┌─ SUPPLIED ENTRIES

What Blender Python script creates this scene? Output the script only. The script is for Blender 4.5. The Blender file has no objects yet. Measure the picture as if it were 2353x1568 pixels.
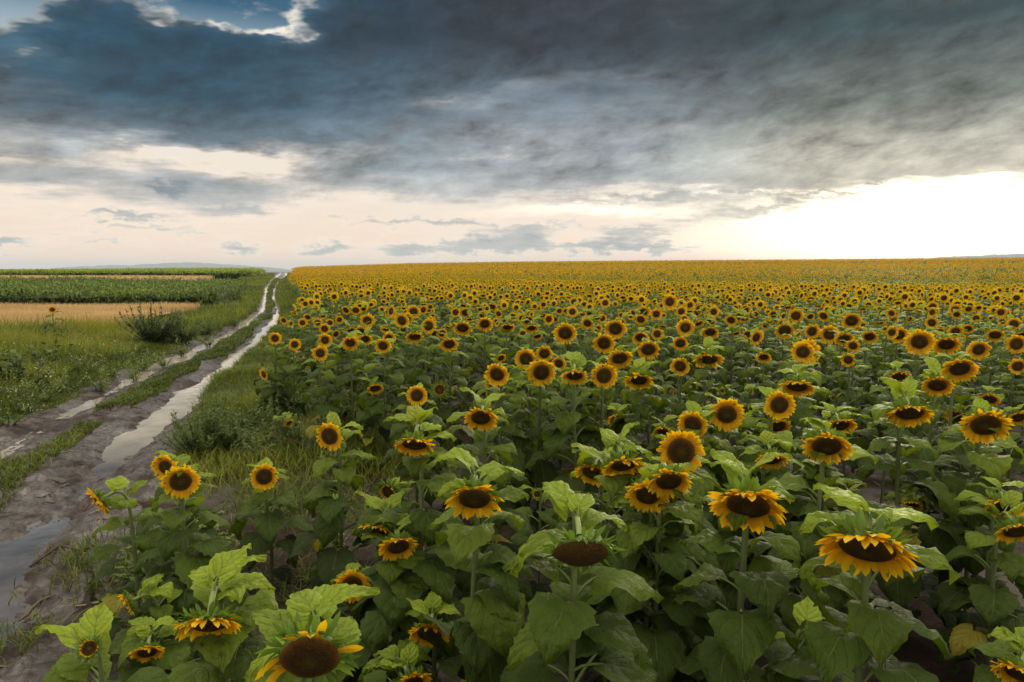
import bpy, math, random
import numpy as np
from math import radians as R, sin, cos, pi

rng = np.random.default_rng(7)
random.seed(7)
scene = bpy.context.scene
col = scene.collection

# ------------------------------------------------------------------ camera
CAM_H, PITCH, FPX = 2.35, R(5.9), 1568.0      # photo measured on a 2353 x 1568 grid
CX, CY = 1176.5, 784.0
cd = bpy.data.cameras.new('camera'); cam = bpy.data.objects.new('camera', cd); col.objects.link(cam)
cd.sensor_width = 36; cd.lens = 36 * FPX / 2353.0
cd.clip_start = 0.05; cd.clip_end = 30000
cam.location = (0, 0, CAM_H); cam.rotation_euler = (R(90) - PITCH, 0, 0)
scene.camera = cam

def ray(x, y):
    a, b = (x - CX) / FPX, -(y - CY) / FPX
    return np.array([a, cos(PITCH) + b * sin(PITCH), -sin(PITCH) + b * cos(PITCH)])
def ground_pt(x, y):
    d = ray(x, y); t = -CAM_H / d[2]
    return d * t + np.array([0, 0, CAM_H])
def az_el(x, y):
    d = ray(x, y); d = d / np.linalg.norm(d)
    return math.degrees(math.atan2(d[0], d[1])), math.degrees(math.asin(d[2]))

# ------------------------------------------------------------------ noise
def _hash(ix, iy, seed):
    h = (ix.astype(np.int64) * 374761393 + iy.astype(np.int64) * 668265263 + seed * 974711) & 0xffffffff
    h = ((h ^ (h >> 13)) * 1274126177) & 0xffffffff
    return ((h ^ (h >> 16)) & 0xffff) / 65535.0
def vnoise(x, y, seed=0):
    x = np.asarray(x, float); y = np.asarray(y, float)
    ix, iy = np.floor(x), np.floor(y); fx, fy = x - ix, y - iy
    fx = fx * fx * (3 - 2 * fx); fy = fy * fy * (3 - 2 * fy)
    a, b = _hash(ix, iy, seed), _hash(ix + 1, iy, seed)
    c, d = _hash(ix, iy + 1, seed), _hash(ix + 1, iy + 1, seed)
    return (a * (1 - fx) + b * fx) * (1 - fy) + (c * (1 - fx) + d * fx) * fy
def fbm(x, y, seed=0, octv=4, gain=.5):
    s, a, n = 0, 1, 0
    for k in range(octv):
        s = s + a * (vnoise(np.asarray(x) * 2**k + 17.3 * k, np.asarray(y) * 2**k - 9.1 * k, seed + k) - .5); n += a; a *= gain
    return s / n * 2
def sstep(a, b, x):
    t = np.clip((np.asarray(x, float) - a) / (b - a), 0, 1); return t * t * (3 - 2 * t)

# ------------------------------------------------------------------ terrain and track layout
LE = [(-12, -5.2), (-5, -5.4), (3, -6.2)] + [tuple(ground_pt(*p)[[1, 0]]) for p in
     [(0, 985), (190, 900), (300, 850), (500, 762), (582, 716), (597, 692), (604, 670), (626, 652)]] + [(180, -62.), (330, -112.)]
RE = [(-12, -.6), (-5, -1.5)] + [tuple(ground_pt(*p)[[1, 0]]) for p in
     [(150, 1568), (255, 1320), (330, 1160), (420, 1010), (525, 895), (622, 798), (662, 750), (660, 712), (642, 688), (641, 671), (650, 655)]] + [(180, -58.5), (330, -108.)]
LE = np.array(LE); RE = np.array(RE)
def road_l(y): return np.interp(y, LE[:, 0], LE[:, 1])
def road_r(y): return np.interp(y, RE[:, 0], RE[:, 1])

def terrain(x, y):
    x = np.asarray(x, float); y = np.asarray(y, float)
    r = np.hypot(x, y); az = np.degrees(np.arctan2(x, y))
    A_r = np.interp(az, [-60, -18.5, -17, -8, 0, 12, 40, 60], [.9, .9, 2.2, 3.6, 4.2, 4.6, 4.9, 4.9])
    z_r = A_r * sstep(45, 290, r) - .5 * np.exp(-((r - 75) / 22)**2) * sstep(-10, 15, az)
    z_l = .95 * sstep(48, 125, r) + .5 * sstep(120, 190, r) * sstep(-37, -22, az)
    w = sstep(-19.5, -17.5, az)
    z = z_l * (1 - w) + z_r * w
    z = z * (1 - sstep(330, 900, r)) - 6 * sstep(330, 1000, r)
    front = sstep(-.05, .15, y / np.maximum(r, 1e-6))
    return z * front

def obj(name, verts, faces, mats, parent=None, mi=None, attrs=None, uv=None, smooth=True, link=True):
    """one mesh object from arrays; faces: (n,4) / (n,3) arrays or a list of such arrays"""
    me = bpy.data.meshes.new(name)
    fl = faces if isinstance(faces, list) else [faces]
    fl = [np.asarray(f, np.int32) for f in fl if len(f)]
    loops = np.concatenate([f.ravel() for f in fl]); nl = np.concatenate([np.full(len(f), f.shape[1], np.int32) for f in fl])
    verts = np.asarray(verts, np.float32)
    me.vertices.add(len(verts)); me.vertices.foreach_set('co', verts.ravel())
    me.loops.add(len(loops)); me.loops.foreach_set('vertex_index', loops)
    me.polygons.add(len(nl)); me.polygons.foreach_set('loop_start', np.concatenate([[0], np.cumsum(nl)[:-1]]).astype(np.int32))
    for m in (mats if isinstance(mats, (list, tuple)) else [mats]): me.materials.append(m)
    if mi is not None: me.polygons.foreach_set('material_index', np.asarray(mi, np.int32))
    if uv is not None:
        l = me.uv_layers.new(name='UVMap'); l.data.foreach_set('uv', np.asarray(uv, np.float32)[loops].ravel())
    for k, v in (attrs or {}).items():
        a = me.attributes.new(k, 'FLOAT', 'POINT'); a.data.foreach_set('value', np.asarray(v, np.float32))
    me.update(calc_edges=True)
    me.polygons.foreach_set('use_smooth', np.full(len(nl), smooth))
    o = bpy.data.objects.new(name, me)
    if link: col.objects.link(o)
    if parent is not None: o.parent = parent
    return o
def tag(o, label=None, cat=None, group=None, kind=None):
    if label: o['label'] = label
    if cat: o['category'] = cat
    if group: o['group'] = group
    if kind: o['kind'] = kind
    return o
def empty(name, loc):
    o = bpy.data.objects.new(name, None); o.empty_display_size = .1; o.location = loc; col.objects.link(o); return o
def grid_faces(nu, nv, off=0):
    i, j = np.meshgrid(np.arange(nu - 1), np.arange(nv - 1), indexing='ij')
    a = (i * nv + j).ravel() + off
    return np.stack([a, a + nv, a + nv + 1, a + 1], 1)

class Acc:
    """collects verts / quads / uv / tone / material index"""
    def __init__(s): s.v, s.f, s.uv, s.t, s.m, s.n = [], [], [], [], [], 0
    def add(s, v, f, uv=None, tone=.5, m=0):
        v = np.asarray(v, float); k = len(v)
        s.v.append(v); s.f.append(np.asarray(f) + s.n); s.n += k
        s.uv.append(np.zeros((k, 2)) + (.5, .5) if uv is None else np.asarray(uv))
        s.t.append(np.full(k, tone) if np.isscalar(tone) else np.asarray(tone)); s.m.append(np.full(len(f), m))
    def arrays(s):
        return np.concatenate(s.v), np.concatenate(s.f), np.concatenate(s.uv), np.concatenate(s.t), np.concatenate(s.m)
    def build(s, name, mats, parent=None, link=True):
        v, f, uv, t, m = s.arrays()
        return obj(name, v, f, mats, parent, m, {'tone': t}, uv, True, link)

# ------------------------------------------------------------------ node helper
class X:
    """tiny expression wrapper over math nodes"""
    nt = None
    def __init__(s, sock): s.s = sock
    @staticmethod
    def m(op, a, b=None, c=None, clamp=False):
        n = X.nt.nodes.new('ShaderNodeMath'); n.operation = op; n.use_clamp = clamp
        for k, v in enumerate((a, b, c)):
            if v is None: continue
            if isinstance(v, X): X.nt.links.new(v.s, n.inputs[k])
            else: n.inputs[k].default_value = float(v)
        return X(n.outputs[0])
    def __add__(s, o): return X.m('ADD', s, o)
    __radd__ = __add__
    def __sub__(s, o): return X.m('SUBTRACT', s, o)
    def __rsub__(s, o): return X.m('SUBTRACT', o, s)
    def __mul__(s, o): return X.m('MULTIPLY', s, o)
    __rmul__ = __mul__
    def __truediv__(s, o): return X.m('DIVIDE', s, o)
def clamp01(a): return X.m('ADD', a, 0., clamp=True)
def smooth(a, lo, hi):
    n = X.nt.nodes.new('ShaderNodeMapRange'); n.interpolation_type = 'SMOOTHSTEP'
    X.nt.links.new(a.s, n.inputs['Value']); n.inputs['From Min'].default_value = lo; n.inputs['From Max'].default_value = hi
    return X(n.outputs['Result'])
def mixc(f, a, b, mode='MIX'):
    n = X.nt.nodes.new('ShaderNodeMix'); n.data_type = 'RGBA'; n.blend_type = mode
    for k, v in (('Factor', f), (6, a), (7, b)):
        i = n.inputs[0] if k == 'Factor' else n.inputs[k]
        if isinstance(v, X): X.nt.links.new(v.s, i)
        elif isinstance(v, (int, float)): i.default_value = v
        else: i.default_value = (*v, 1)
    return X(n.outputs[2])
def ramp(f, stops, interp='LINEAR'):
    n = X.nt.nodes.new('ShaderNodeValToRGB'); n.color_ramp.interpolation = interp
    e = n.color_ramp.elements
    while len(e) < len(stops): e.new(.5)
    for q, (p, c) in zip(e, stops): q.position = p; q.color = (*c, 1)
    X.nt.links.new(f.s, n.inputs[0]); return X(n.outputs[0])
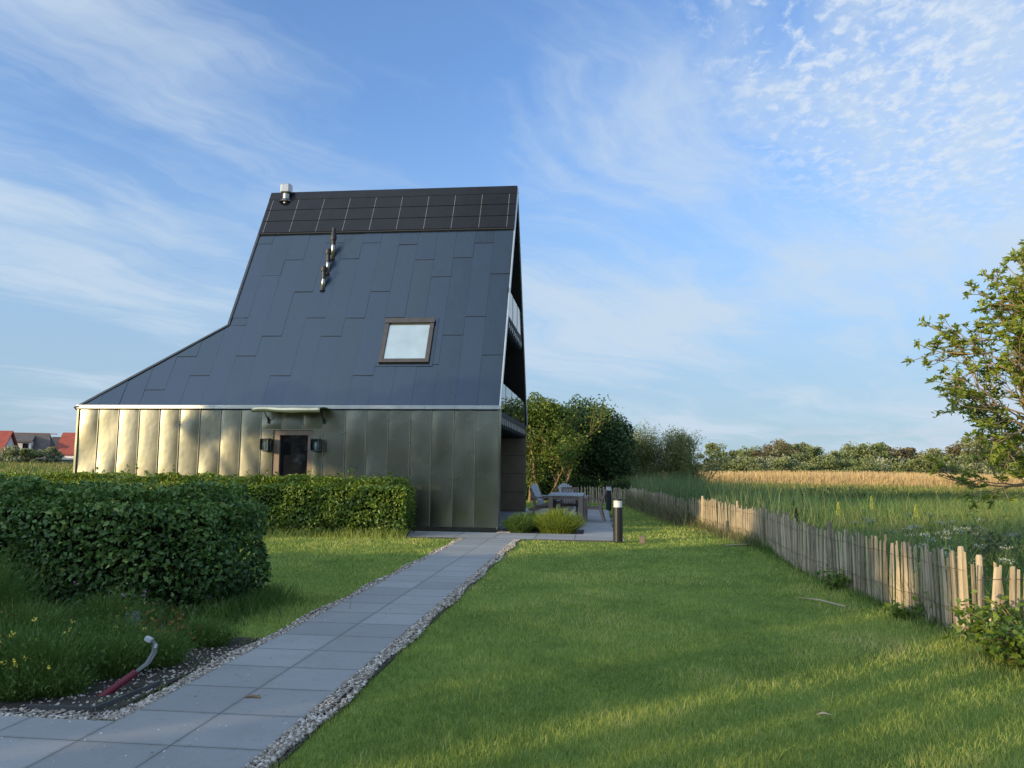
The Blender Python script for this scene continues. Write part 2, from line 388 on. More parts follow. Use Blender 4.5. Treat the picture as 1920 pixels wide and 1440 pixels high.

└─

* DIRECTIVE *
Repeat only what runs from the first line of the records above to the line with "t = np.clip((np.asarray(x, float)", both included, word for word, minus the pictures.

* FINISHED TASK *
What Blender Python script creates this scene? Output the script only. The script is for Blender 4.5. The Blender file has no objects yet. Measure the picture as if it were 2353x1568 pixels.
import bpy, math, random
import numpy as np
from math import radians as R, sin, cos, pi

rng = np.random.default_rng(7)
random.seed(7)
scene = bpy.context.scene
col = scene.collection

# ------------------------------------------------------------------ camera
CAM_H, PITCH, FPX = 2.35, R(5.9), 1568.0      # photo measured on a 2353 x 1568 grid
CX, CY = 1176.5, 784.0
cd = bpy.data.cameras.new('camera'); cam = bpy.data.objects.new('camera', cd); col.objects.link(cam)
cd.sensor_width = 36; cd.lens = 36 * FPX / 2353.0
cd.clip_start = 0.05; cd.clip_end = 30000
cam.location = (0, 0, CAM_H); cam.rotation_euler = (R(90) - PITCH, 0, 0)
scene.camera = cam

def ray(x, y):
    a, b = (x - CX) / FPX, -(y - CY) / FPX
    return np.array([a, cos(PITCH) + b * sin(PITCH), -sin(PITCH) + b * cos(PITCH)])
def ground_pt(x, y):
    d = ray(x, y); t = -CAM_H / d[2]
    return d * t + np.array([0, 0, CAM_H])
def az_el(x, y):
    d = ray(x, y); d = d / np.linalg.norm(d)
    return math.degrees(math.atan2(d[0], d[1])), math.degrees(math.asin(d[2]))

# ------------------------------------------------------------------ noise
def _hash(ix, iy, seed):
    h = (ix.astype(np.int64) * 374761393 + iy.astype(np.int64) * 668265263 + seed * 974711) & 0xffffffff
    h = ((h ^ (h >> 13)) * 1274126177) & 0xffffffff
    return ((h ^ (h >> 16)) & 0xffff) / 65535.0
def vnoise(x, y, seed=0):
    x = np.asarray(x, float); y = np.asarray(y, float)
    ix, iy = np.floor(x), np.floor(y); fx, fy = x - ix, y - iy
    fx = fx * fx * (3 - 2 * fx); fy = fy * fy * (3 - 2 * fy)
    a, b = _hash(ix, iy, seed), _hash(ix + 1, iy, seed)
    c, d = _hash(ix, iy + 1, seed), _hash(ix + 1, iy + 1, seed)
    return (a * (1 - fx) + b * fx) * (1 - fy) + (c * (1 - fx) + d * fx) * fy
def fbm(x, y, seed=0, octv=4, gain=.5):
    s, a, n = 0, 1, 0
    for k in range(octv):
        s = s + a * (vnoise(np.asarray(x) * 2**k + 17.3 * k, np.asarray(y) * 2**k - 9.1 * k, seed + k) - .5); n += a; a *= gain
    return s / n * 2
def sstep(a, b, x):
    t = np.clip((np.asarray(x, float) - a) / (b - a), 0, 1); return t * t * (3 - 2 * t)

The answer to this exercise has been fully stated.